Au décès de A.1, A.2 consolide sa propriété des parts nos 1 à 50 et conserve l'usufruit des parts 51 à 100 ; les enfants reçoivent la nue-propriété des parts 51 à 100. Au décès de A.2, les enfants héritent de la totalité des parts nos 1 à 50 et sont automatiquement propriétaires des parts 51 à 100. La succession sera taxable sur la nue-propriété transmise aux enfants et non sur la valeur des parts en pleine propriété ; la charge fiscale du conjoint survivant sera donc annulée. Les enfants devront régler la succession seulement sur la moitié des parts (nos 1 à 50), au deuxième décès.
Le renforcement des pouvoirs des gérants et l'élargissement de l'objet social
Selon l'article 1848, alinéa 3 du Code civil, il est possible d'aménager les articles des statuts des sociétés civiles relatifs aux pouvoirs du ou des gérants et à l'objet de la société. Ainsi, des pouvoirs élargis peuvent être attribués au gérant et aux cogérants.

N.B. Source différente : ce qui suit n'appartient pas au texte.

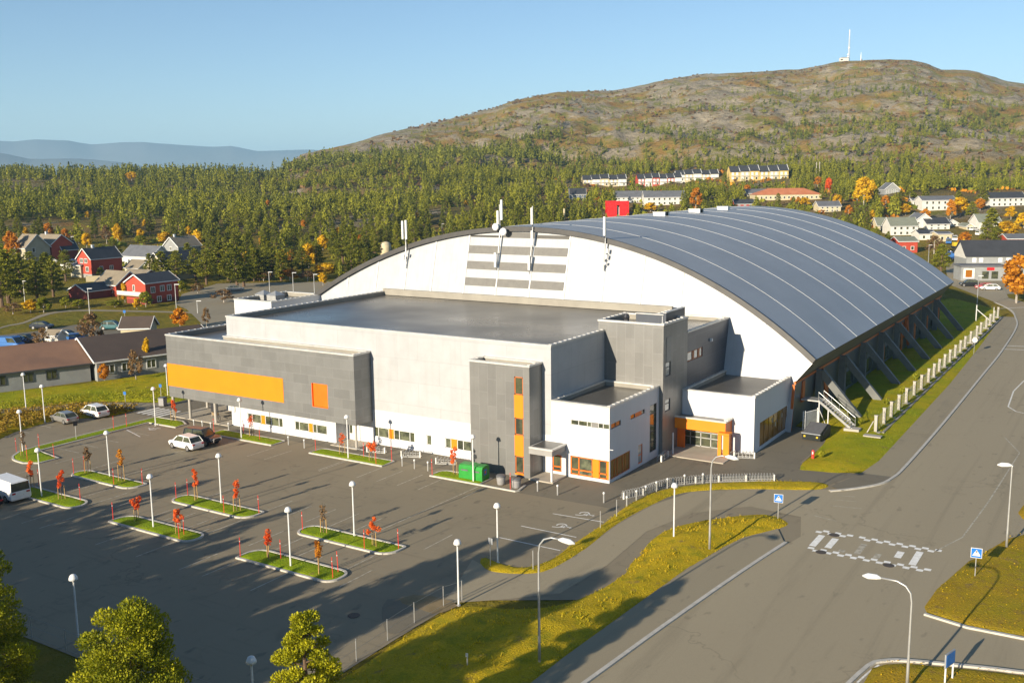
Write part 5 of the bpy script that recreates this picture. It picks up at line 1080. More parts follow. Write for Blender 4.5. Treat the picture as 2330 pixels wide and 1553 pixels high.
# ================================================================== HOUSES
HB = []   # picture boxes of houses (u0, u1, v0, v1, depth) kept clear of nearer random trees
def house(name, label, loc, rz, L, W, h, rh, wallm, roofm, wins=(), trim='white_metal', chimney=None, ov=.35, cat='house', group=None, base=0, basem='grey_concrete', extra=None, hip=0.0, rev=False):
    """ridge along local X; front wall faces local -Y; wins = (side, a, z, w, hgt)"""
    o = thing(name, label, cat, loc, rz, group)
    x, y = L/2, W/2; mb = MB()
    if base: mb.box(-x, x, -y, y, -1.0, base, 1)
    z0 = base
    for p, q in (((-x,-y),(x,-y)),((x,-y),(x,y)),((x,y),(-x,y)),((-x,y),(-x,-y))): mb.poly([(*p, z0 if base else -1.5),(*q, z0 if base else -1.5),(*q,h),(*p,h)])
    if rh and not hip: mb.poly([(x,-y,h),(x,y,h),(x,0,h+rh)]); mb.poly([(-x,y,h),(-x,-y,h),(-x,0,h+rh)])
    mb.build('wall', [wallm, basem], o)
    rb = MB(); t = .16; k = rh/y if rh else 0
    if rh:
        xx = x+ov; yy = y+ov; zl = h-k*ov
        if hip:
            xr = x-hip; top = [(-xr,0,h+rh),(xr,0,h+rh)]; c = [(-xx,-yy,zl),(xx,-yy,zl),(xx,yy,zl),(-xx,yy,zl)]
            rb.poly([c[0],c[1],top[1],top[0]]); rb.poly([c[2],c[3],top[0],top[1]]); rb.poly([c[1],c[2],top[1]]); rb.poly([c[3],c[0],top[0]])
            R = rb.build('roof', roofm, o)
        else:
            for s in (-1, 1):
                a = [(-xx,s*yy,zl+t),(xx,s*yy,zl+t),(xx,0,h+rh+t),(-xx,0,h+rh+t)]; b = [(p[0],p[1],p[2]-t) for p in a]
                rb.poly(a); rb.poly(b); rb.poly([a[0],a[1],b[1],b[0]]); rb.poly([a[1],a[2],b[2],b[1]]); rb.poly([a[3],a[0],b[0],b[3]])
            R = rb.build('roof', roofm, o)
            tb = MB()
            for sx in (-1, 1):
                for s in (-1, 1): tb.beam((sx*(xx+.02), s*yy, zl+.06), (sx*(xx+.02), 0, h+rh+.06), .08, .26)
            for s in (-1, 1): tb.beam((-xx, s*(yy+.03), zl+.06), (xx, s*(yy+.03), zl+.06), .08, .2)
            tag(tb.build('barge_boards', trim, R), kind='stuff')
    else: R = MB().box(-x-ov, x+ov, -y-ov, y+ov, h, h+.3).build('roof', roofm, o)
    if chimney: MB().box(chimney-.35, chimney+.35, -.3, .3, h+rh*.6, h+rh+.8).box(chimney-.42, chimney+.42, -.37, .37, h+rh+.8, h+rh+.95).build('chimney', 'parapet_lining' if trim != 'white_metal' else 'white_wall', R)
    for side, a, z, w, hh in wins:
        fm, gm = MB(), MB()
        Q = {'f': lambda p, q, e: (p, -y-e, q), 'b': lambda p, q, e: (p, y+e, q), 'r': lambda p, q, e: (x+e, p, q), 'l': lambda p, q, e: (-x-e, p, q)}[side]
        def bx(m, a0, a1, b0, b1, e0, e1):
            p, q = Q(a0, b0, e0), Q(a1, b1, e1); m.box(*sorted((p[0], q[0])), *sorted((p[1], q[1])), b0, b1)
        f = .13
        bx(fm, a-w/2-f, a+w/2+f, z-f, z, 0, .07); bx(fm, a-w/2-f, a+w/2+f, z+hh, z+hh+f, 0, .07); bx(fm, a-w/2-f, a-w/2, z, z+hh, 0, .07); bx(fm, a+w/2, a+w/2+f, z, z+hh, 0, .07)
        if w > .9: bx(fm, a-.05, a+.05, z, z+hh, 0, .07)
        F_ = fm.build('window', trim, o); gm.poly([Q(a-w/2, z, .03), Q(a+w/2, z, .03), Q(a+w/2, z+hh, .03), Q(a-w/2, z+hh, .03)]); gm.build('pane', 'glass_dark', F_)
    if extra: extra(o, x, y, h)
    q = [proj(np.array(loc)+[0,0,z]) for z in (0, h+rh)]; hw = hypot(L, W)/2*F/q[0][2]*.8
    HB.append((q[0][0]-hw, q[0][0]+hw, q[1][1], q[0][1], q[0][2])); return o
mat('red_wood', (.42, .060, .030), (.36, .05, .026), .8, .75); mat('dark_red_wood', (.22, .035, .025), (.18, .03, .02), .8, .75); mat('bright_red', (.75, .012, .012), (.68, .01, .01), .5, .5)
mat('white_wood', (.62, .60, .54), (.55, .53, .48), .6, .7); mat('cream_wood', (.55, .47, .30), (.48, .41, .26), .6, .7); mat('yellow_wood', (.58, .42, .14), (.5, .36, .12), .6, .7); mat('grey_wood', (.28, .29, .28), (.235, .24, .235), .6, .75); mat('beige_wood', (.40, .36, .26), (.34, .31, .22), .6, .75); mat('blue_wood', (.09, .12, .16), (.075, .1, .13), .6, .75)
mat('roof_tan', (.26, .215, .15), (.215, .178, .125), .6, .85, bump=.3, bscale=5); mat('roof_black', (.05, .052, .058), (.04, .042, .046), .5, .6); mat('roof_grey', (.14, .145, .155), (.11, .115, .125), .5, .7); mat('roof_green', (.20, .215, .165), (.165, .178, .135), .5, .75); mat('roof_orange', (.52, .19, .085), (.44, .155, .07), .4, .75); mat('roof_brown', (.25, .14, .085), (.215, .12, .075), .35, .7, c3=(.18, .105, .07), s3=.25); mat('roof_dark_brown', (.092, .066, .05), (.075, .055, .043), .35, .7)
def two(side, xs, z, w=1.1, h=1.15): return [(side, a, z, w, h) for a in xs]
def hp(u, v, h=0):  # base point of a house front
    return att(u, v)
E_ = radians
def P3(u, v): q = att(u, v); return q
# left hamlet
q = P3(203, 632); house('gabled_house', 'tall red gabled house with a black roof and white window trims', (q[0]-1.5, q[1]+5, q[2]), E_(90), 10.5, 6.6, 5.6, 2.9, 'red_wood', 'roof_black', [('l',-.9,4.4,1.2,1.1),('l',1.1,4.4,1.2,1.1),('l',-1.3,1.9,1.2,1.2),('l',1.6,1.9,1.2,1.2),('f',-2,2,1,1.1),('f',1.5,2,1,1.1)], chimney=-2, base=1.1)
q = P3(168, 632); house('lean_to_house', 'beige low house left of the tall red gabled house', (q[0]-1, q[1]+5, q[2]), 0, 5, 7, 3.6, 1.2, 'beige_wood', 'roof_grey', [])
q = P3(247, 674); house('bungalow', 'red bungalow with a tan roof and white windows by the path', (q[0]-1, q[1]+4.0, q[2]), 0, 8.4, 8, 2.9, 2.9, 'red_wood', 'roof_tan', [('f',-2.6,.9,1.0,1.2),('f',-1.2,.9,.7,1.2),('f',.9,.9,1.0,1.2),('f',2.2,.9,1.0,1.2)], trim='white_metal')
def balcony(o, x, y, h):
    MB().box(-x-1.6, -x, -y-.3, y+1.2, 1.9, 2.1).build('balcony_floor', 'crate_wood', o); MB().box(-x-1.65, -x-1.55, -y-.3, y+1.2, 2.1, 3.0).box(-x-1.6, -x, -y-.35, -y-.25, 2.1, 3.0).build('balcony_rail', 'white_wood', o)
    for yy in (-y, y+1): MB().beam((-x-1.5, yy, -.6), (-x-1.5, yy, 1.9), .15, .15).build('balcony_post', 'stake_wood', o)
q = P3(330, 694); house('balcony_house', 'red gabled house with a black roof and a white balcony', (q[0]-3.2, q[1]+4.8, q[2]), E_(90), 9.2, 7.0, 4.9, 1.8, 'red_wood', 'roof_black', [('f',-2.6,2.6,1.0,1.2),('f',0,2.7,1.0,1.2),('f',2.0,2.7,1.0,1.2),('f',-1,.4,1.0,1.1),('f',1.8,.4,1.0,1.1),('l',.6,3.0,.5,1.2)], trim='white_metal', base=1.0, extra=balcony, basem='dark_red_wood')
q = P3(182, 682); house('shed', 'low dark red shed with a black roof left of the bungalow', (q[0]-1.5, q[1]+4, q[2]), E_(90), 7, 7, 1.9, 1.5, 'dark_red_wood', 'roof_black')
q = P3(312, 606); house('long_house', 'white house with a wide dark grey roof behind the gabled red house', (q[0], q[1]+4, q[2]), 0, 15, 8, 3.2, 3.2, 'white_wood', 'roof_grey', [('f',-4,.9,1,1.1),('f',3,.9,1.4,1.1)])
q = P3(300, 628); house('garage', 'brown roofed garage joined behind the gabled red house', (q[0]-1, q[1]+4, q[2]), 0, 6.6, 6.5, 2.3, 2.1, 'cream_wood', 'roof_tan', [])
q = P3(302, 650); house('low_building', 'low tan roofed building between the bungalow and balcony house', (q[0]-1, q[1]+3.5, q[2]), 0, 8.5, 7, 2.3, 1.7, 'dark_red_wood', 'roof_tan', [])
q = P3(375, 640); house('gabled_house', 'house with a steep black roof half hidden by pines', (q[0]-3, q[1]+6, q[2]), E_(90), 13, 8.5, 4.2, 3.6, 'cream_wood', 'roof_black', [('l',0,3,1,1.1)])
q = P3(390, 590); house('gabled_house', 'grey gabled house with a white chimney among yellow trees', (q[0], q[1]+5, q[2]), E_(90), 10, 8, 4.5, 3.2, 'grey_wood', 'roof_tan', [('l',0,3.2,1,1.1)], chimney=-3)
q = P3(98, 592); house('red_house', 'two storey red house with tan roof and white trims at far left', (q[0], q[1]+4, q[2]), 0, 11, 8, 5.6, 3.0, 'red_wood', 'roof_tan', [('f',-2.8,3.6,1.1,1.2),('f',-2.8,1.0,1.1,1.2),('f',3.4,3.6,1.4,1.4),('f',3.4,1.0,1.4,1.4)], chimney=-3)
q = P3(55, 598); house('red_house', 'tan roofed grey house with a lit gable in front of the far left red house', (q[0], q[1]+3, q[2]), 0, 7.5, 9, 5.2, 4.2, 'beige_wood', 'roof_tan', [('r',-1.5,3.6,.9,1.4)])
q = P3(129, 592); house('porch_house', 'small dark red annex right of the far left red house', (q[0], q[1]+4, q[2]), E_(90), 6, 4.5, 3.6, 2.8, 'dark_red_wood', 'roof_black', [])
q = P3(155, 616); house('garage', 'white garage with a flat dark roof left of the gabled red house', (q[0], q[1]+3, q[2]), 0, 8, 6, 2.6, 0, 'white_wood', 'roof_black', [])
q = P3(18, 612); house('garage', 'dark carport with white trim at the left picture edge', (q[0], q[1]+3, q[2]), 0, 8, 6, 2.4, 0, 'blue_wood', 'roof_grey', [])
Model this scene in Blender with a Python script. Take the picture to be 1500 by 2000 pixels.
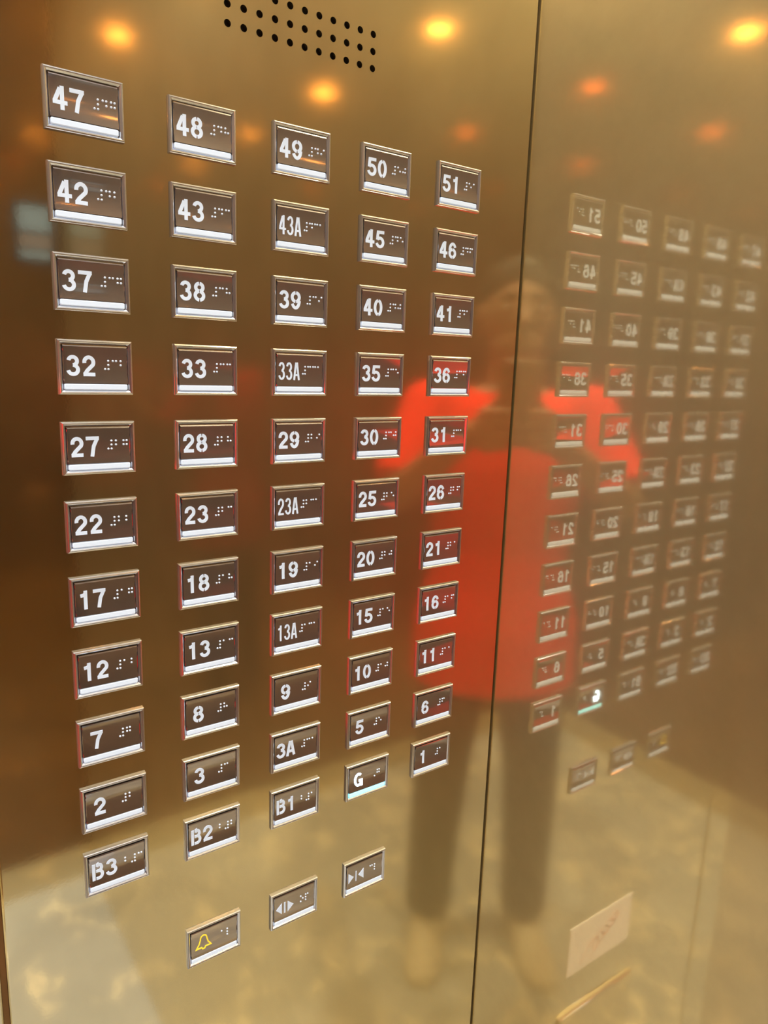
import bpy, bmesh, math, random
from mathutils import Vector, Matrix
random.seed(4)
for _o in list(bpy.data.objects):
    bpy.data.objects.remove(_o)
scene = bpy.context.scene
COL = scene.collection
R = math.radians

# ------------------------------------------------------------------ camera, world, exposure
ZO = 1.64                                   # height of the button sheet's zero line above the floor
FPX = 1426.24
RIGHT = Vector((0.81714601, -0.57546949, 0.03327576))
DOWN = Vector((-0.0863723, -0.17931238, -0.97999331))
FWD = Vector((0.569923, 0.79792352, -0.19622902))
CAM = Vector((-0.08779272, -0.43095593, -0.14310391 + ZO))
cam_data = bpy.data.cameras.new('camera')
cam_data.sensor_fit = 'VERTICAL'
cam_data.sensor_height = 24.0
cam_data.lens = FPX / 2000 * 24.0
cam_data.clip_start = 0.02
cam = bpy.data.objects.new('camera', cam_data)
COL.objects.link(cam)
m3 = Matrix((RIGHT, -DOWN, -FWD)).transposed()
cam.matrix_world = Matrix.Translation(CAM) @ m3.to_4x4()
scene.camera = cam
world = bpy.data.worlds.new('world')
scene.world = world
world.use_nodes = True
world.node_tree.nodes['Background'].inputs[0].default_value = (0.02, 0.015, 0.01, 1)
world.node_tree.nodes['Background'].inputs[1].default_value = 0.2
scene.view_settings.view_transform = 'Standard'
scene.view_settings.look = 'None'
scene.view_settings.gamma = 1.0
scene.view_settings.use_curve_mapping = False
scene.view_settings.exposure = 0.0
scene.cycles.max_bounces = 14
scene.cycles.glossy_bounces = 12
scene.cycles.diffuse_bounces = 5
scene.cycles.sample_clamp_indirect = 12.0
scene.cycles.use_denoising = True
LAMP_POWER = 230.0
SPOT_POWER = 78.0                           # watts of each downlight's beam                          # radiance of each downlight's glowing disc
LAMP_COLOR = (1.0, 0.86, 0.52)
BEAM_COLOR = (0.96, 1.0, 1.04)

# car interior, metres
XR, XL = 0.3486, -1.54                      # right and left wall
YF, YB = 0.0025, -1.60                      # button sheet and back wall
ZC = 1.10 + ZO                              # ceiling
ZF = 0.0
PANEL_L = -0.0464                           # left edge of the button sheet
DOOR_R, DOOR_L = -0.10, -1.10

# ------------------------------------------------------------------ materials
def new_mat(name):
    m = bpy.data.materials.new(name)
    m.use_nodes = True
    nt = m.node_tree
    for n in list(nt.nodes):
        nt.nodes.remove(n)
    out = nt.nodes.new('ShaderNodeOutputMaterial')
    return m, nt, out

def N(nt, typ, **kw):
    n = nt.nodes.new(typ)
    for k, v in kw.items():
        if k in n.inputs:
            n.inputs[k].default_value = v
        else:
            setattr(n, k, v)
    return n

def metal(name, color, rough, haze_rough, haze, wear=0.0, grain=0.0, haze_color=None):
    """sheet metal with a clear reflection and a milky lobe from fine wear"""
    m, nt, out = new_mat(name)
    tc = N(nt, 'ShaderNodeTexCoord')
    sharp = N(nt, 'ShaderNodeBsdfPrincipled', Metallic=1.0, Roughness=rough)
    broad = N(nt, 'ShaderNodeBsdfPrincipled', Metallic=1.0, Roughness=haze_rough)
    sharp.inputs['Base Color'].default_value = (*color, 1)
    broad.inputs['Base Color'].default_value = (*(haze_color or color), 1)
    mix = N(nt, 'ShaderNodeMixShader')
    mix.inputs[0].default_value = haze
    if wear:
        n1 = N(nt, 'ShaderNodeTexNoise', Scale=9.0, Detail=6.0, Roughness=0.6)
        nt.links.new(tc.outputs['Object'], n1.inputs['Vector'])
        mr = N(nt, 'ShaderNodeMapRange')
        mr.inputs['From Min'].default_value = 0.3
        mr.inputs['From Max'].default_value = 0.7
        mr.inputs['To Min'].default_value = max(0, haze - wear)
        mr.inputs['To Max'].default_value = min(1, haze + wear)
        nt.links.new(n1.outputs['Fac'], mr.inputs['Value'])
        nt.links.new(mr.outputs['Result'], mix.inputs[0])
    if grain:
        n2 = N(nt, 'ShaderNodeTexNoise', Scale=420.0, Detail=2.0)
        nt.links.new(tc.outputs['Object'], n2.inputs['Vector'])
        bp = N(nt, 'ShaderNodeBump', Strength=grain, Distance=0.001)
        nt.links.new(n2.outputs['Fac'], bp.inputs['Height'])
        nt.links.new(bp.outputs['Normal'], broad.inputs['Normal'])
        nt.links.new(bp.outputs['Normal'], sharp.inputs['Normal'])
    nt.links.new(sharp.outputs[0], mix.inputs[1])
    nt.links.new(broad.outputs[0], mix.inputs[2])
    nt.links.new(mix.outputs[0], out.inputs[0])
    return m

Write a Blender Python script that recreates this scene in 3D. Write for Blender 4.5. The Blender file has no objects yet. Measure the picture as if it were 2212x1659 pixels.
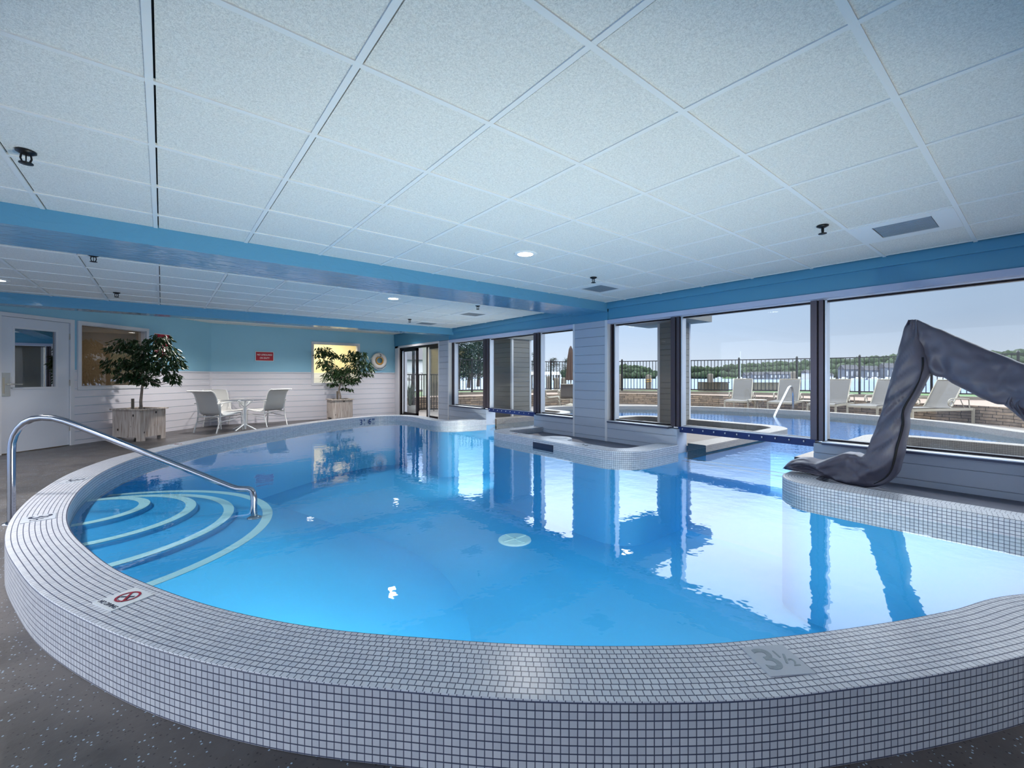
import bpy, bmesh, math, random
from math import sin, cos, pi, radians, sqrt, atan2, hypot
from mathutils import Vector, Matrix
from mathutils.geometry import delaunay_2d_cdt
random.seed(7)
SC = bpy.context.scene
COL = SC.collection

# ------------------------------------------------------------------ materials
def _nt(name):
    m = bpy.data.materials.new(name); m.use_nodes = True
    nt = m.node_tree; nt.nodes.clear()
    out = nt.nodes.new('ShaderNodeOutputMaterial')
    return m, nt, out
def N(nt, typ, **kw):
    n = nt.nodes.new(typ)
    for k, v in kw.items():
        if k.startswith('_'): setattr(n, k[1:], v)
        else: n.inputs[k].default_value = v
    return n
def L(nt, a, ai, b, bi): nt.links.new(a.outputs[ai], b.inputs[bi])
def rgb(r, g, b): 
    f = lambda c: (c/12.92 if c <= .04045 else ((c+.055)/1.055)**2.4)
    return (f(r/255), f(g/255), f(b/255), 1)
def mat(name, col, rough=.5, metal=0, bump=0, bscale=60, var=0, vscale=3, spec=.5, coord='Object', stretch=(1,1,1), trans=0):
    m, nt, out = _nt(name)
    p = N(nt, 'ShaderNodeBsdfPrincipled', Roughness=rough, Metallic=metal)
    p.inputs['Base Color'].default_value = col
    p.inputs['Specular IOR Level'].default_value = spec
    L(nt, p, 0, out, 0)
    if bump or var:
        tc = N(nt, 'ShaderNodeTexCoord'); mp = N(nt, 'ShaderNodeMapping')
        mp.inputs['Scale'].default_value = stretch
        L(nt, tc, coord, mp, 0)
    if bump:
        no = N(nt, 'ShaderNodeTexNoise', Scale=bscale, Detail=3); L(nt, mp, 0, no, 'Vector')
        b = N(nt, 'ShaderNodeBump', Strength=bump, Distance=.004); L(nt, no, 'Fac', b, 'Height'); L(nt, b, 0, p, 'Normal')
    if var:
        n2 = N(nt, 'ShaderNodeTexNoise', Scale=vscale, Detail=4); L(nt, mp, 0, n2, 'Vector')
        mr = N(nt, 'ShaderNodeMapRange'); mr.inputs[1].default_value=.3; mr.inputs[2].default_value=.7
        mr.inputs[3].default_value = 1-var; mr.inputs[4].default_value = 1+var
        L(nt, n2, 'Fac', mr, 0)
        mx = N(nt, 'ShaderNodeVectorMath', _operation='SCALE'); mx.inputs[0].default_value = col[:3]
        L(nt, mr, 0, mx, 'Scale'); L(nt, mx, 0, p, 'Base Color')
    return m
def emis(name, col, s):
    m, nt, out = _nt(name); e = N(nt, 'ShaderNodeEmission', Strength=s); e.inputs[0].default_value = col; L(nt, e, 0, out, 0); return m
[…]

Constitué dans un but de gestion du patrimoine, ce type de société dite « patrimoniale » présente un premier avantage : son objet social est d'ordre immobilier, mobilier et financier. Ainsi, en cas d'investissement en France par un étranger, l'ameublissement des parts sociales évoqué ci-dessus pourra permettre d'inclure la transmission des comptes bancaires et autres contrats financiers situés en France avec celle des parts sociales.
Ensuite, dans ce type de société civile, il est possible de prévoir que le ou les gérants seront titulaires de pouvoirs étendus. Ils pourront ainsi décider de la vente ou de l'affectation hypothécaire d'un bien immobilier sans avoir à convoquer une assemblée générale des associés. Ce type de clause séduit particulièrement les étrangers qui souhaitent maîtriser totalement la gestion de leurs biens, comme ils en ont l'habitude dans leur pays. Il est conseillé de prévoir que certaines décisions telles que la vente d'un bien immobilier ou la souscription d'un emprunt devront être prises par les deux cogérants.